Work continues with the community

As part of the original contract, the community of Infierno has continued to work with Rainforest Expeditions as their sole tourism operator. At the end of twenty years, the community has the opportunity to renew the contract with Rainforest Expeditions, choose another partner, or manage the lodge on their own.

Benefits to the local community

Community members have benefited in a number of ways from working with Rainforest Expeditions. These include:
  • A successful lodge: Training, marketing, and management provided by Rainforest Expeditions have played a big role in the success of Posada Amazonas.

  • More jobs for community members: In addition to various positions at the lodge itself, community members have also increased their income by providing foodstuffs and hand-crafted souvenirs for the lodge.

  • Training for careers away from the lodge: The training provided by Rainforest Expeditions has given many community members valuable skills that would have been very difficult for them to otherwise obtain.

  • Community projects: Income earned from Posada Amazonas has been used by the community in projects that have involved potable water systems, a community port on the river, social support, a tourism license, and gear for the community soccer team.

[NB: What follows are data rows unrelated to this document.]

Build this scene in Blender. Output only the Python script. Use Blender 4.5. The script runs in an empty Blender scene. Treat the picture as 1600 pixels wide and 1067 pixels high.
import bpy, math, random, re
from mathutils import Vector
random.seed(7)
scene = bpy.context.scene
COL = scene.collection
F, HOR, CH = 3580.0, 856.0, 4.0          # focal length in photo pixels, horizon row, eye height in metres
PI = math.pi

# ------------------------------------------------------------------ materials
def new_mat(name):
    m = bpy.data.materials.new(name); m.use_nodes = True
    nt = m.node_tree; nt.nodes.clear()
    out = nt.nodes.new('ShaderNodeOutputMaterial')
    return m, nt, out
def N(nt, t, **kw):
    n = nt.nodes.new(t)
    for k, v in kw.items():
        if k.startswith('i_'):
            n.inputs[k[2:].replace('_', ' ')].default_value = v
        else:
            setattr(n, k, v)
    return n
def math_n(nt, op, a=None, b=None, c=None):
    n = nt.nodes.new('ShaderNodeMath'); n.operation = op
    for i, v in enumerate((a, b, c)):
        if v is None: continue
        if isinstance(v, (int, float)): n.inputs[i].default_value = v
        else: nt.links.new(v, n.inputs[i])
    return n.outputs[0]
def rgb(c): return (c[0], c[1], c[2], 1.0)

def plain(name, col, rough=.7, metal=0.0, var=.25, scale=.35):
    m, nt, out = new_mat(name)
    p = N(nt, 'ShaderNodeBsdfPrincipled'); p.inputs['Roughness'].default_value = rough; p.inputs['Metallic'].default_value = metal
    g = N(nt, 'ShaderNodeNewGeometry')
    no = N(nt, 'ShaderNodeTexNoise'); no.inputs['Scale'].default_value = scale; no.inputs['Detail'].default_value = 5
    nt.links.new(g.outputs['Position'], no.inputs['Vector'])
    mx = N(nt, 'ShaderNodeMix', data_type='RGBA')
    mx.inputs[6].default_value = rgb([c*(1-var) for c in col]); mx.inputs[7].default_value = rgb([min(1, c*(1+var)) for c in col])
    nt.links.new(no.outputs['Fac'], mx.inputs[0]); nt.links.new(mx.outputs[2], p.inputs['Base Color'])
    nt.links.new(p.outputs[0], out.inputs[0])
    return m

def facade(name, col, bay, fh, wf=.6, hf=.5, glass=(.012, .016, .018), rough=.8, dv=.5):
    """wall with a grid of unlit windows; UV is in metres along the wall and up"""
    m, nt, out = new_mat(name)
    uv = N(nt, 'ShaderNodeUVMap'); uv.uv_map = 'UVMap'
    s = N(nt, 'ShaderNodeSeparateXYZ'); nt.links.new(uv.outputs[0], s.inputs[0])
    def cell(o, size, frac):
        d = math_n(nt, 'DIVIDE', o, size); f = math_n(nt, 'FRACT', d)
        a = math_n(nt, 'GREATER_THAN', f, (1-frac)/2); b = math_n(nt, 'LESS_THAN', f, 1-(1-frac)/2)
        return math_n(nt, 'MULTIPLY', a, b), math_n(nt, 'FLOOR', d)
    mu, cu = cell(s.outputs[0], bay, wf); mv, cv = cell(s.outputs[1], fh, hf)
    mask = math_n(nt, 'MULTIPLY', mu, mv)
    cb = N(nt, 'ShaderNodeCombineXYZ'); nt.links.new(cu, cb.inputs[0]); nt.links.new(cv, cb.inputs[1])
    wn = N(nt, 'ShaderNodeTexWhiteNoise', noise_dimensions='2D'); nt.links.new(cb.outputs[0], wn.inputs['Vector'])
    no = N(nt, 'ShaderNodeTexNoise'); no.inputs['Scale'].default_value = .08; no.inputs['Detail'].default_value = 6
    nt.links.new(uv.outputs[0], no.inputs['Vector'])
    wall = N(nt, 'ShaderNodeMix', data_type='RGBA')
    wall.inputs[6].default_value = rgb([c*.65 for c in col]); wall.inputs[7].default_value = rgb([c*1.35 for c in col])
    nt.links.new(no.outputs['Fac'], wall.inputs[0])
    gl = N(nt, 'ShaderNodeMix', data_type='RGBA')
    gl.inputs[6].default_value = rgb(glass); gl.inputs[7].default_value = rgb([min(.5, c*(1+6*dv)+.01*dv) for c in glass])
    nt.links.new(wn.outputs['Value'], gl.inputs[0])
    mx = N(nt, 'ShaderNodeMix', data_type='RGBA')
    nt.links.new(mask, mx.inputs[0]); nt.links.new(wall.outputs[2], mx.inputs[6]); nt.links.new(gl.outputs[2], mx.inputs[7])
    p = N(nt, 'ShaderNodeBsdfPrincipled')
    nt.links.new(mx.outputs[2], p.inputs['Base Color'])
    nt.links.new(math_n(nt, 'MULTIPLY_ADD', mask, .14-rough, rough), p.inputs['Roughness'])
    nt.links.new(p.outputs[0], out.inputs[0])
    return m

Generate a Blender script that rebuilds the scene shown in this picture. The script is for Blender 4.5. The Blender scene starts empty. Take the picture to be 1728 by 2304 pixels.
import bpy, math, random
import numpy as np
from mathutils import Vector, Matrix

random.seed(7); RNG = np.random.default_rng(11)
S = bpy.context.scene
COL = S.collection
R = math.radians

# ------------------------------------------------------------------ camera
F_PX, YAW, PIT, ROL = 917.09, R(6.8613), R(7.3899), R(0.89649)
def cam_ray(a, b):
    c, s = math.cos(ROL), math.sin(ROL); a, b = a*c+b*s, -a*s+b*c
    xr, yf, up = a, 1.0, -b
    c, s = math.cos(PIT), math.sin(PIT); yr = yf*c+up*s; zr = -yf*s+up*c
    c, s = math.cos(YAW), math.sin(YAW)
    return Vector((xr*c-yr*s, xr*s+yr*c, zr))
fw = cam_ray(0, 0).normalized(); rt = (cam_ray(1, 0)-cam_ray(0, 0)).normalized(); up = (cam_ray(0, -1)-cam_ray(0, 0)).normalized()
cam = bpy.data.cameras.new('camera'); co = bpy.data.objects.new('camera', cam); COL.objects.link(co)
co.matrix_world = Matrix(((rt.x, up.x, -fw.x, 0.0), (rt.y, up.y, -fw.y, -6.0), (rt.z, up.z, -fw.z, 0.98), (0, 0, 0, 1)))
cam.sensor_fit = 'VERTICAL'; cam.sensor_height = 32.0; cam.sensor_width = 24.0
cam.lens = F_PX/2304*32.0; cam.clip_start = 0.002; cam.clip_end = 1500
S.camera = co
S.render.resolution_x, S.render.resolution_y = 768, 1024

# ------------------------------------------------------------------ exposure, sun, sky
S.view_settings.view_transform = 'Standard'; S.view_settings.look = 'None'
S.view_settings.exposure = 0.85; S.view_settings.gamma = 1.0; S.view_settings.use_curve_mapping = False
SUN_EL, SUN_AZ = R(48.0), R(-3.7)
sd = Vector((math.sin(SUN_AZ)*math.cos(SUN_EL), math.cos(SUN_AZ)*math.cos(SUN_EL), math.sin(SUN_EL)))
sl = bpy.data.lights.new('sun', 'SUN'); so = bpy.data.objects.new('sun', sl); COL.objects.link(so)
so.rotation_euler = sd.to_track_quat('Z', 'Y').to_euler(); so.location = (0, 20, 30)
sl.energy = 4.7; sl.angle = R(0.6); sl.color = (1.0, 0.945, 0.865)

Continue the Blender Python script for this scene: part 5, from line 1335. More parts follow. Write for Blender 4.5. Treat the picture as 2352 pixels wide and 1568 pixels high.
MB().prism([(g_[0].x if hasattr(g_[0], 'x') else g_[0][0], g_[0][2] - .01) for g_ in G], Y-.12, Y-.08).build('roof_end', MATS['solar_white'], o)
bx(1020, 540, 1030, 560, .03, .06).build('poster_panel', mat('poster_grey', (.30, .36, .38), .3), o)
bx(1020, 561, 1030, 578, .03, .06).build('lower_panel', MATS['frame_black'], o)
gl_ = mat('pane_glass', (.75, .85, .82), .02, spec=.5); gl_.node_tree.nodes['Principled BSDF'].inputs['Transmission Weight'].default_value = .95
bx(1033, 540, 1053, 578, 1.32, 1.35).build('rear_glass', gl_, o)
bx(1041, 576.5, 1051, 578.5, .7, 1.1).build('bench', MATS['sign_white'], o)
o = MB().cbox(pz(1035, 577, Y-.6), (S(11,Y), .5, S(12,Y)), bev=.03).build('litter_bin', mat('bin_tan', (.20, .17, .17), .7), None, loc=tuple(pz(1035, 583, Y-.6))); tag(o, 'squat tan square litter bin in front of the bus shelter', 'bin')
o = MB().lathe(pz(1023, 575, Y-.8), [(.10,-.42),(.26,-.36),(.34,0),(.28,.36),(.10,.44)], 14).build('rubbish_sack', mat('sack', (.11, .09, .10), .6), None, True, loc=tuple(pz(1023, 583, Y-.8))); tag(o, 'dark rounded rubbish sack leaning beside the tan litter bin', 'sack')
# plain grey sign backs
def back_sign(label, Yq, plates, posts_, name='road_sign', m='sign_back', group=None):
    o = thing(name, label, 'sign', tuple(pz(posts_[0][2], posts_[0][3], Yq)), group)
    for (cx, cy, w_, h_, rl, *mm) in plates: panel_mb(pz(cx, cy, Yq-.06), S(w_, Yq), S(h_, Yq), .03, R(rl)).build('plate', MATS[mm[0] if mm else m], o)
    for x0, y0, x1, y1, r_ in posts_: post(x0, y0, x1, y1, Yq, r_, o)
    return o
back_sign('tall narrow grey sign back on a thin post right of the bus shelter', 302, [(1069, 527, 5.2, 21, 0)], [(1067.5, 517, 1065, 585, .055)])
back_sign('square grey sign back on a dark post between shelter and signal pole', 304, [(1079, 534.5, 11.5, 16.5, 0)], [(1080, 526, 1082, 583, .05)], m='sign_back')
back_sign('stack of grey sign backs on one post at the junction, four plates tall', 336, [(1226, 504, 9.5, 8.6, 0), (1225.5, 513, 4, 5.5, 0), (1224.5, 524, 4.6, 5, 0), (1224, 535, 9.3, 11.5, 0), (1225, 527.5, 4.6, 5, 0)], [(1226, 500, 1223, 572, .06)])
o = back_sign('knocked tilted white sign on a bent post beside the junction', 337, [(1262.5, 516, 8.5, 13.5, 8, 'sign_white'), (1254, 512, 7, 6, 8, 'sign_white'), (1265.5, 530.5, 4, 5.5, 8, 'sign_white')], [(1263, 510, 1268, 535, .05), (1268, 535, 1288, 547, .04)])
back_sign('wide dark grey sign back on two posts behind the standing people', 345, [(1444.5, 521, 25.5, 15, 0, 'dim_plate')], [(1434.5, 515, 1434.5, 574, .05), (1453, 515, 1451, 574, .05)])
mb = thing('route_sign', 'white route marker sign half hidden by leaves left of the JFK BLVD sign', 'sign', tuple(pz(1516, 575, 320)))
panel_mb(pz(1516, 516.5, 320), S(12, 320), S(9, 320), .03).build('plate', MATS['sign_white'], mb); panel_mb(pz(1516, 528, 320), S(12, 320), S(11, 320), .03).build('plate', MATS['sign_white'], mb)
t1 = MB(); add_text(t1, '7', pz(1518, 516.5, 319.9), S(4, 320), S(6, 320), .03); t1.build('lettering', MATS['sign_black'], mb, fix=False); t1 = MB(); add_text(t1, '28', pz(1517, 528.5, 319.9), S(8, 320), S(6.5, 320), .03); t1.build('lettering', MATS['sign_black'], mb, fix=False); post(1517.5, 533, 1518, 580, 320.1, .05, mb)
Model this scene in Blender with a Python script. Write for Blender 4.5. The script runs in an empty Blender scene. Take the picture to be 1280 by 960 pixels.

  • Keeping the Ese’Eja culture alive: Although this stems from efforts made by community members on their own, the lodge has also helped in this regard by making guests aware of Ese’Eja culture. Many of the community members belong to the Ese’Eja culture, an indigenous group who had lived in the Tambopata area for thousands of years, and are able to teach guests about their heritage through various lodge activities.
As with any partnership, not every agreement has been reached with just one meeting. Nonetheless, open and frequent discussions between the Tambopata community of Infierno and Rainforest Expeditions have helped them come to terms on various issues and this partnership will hopefully continue to grow with time.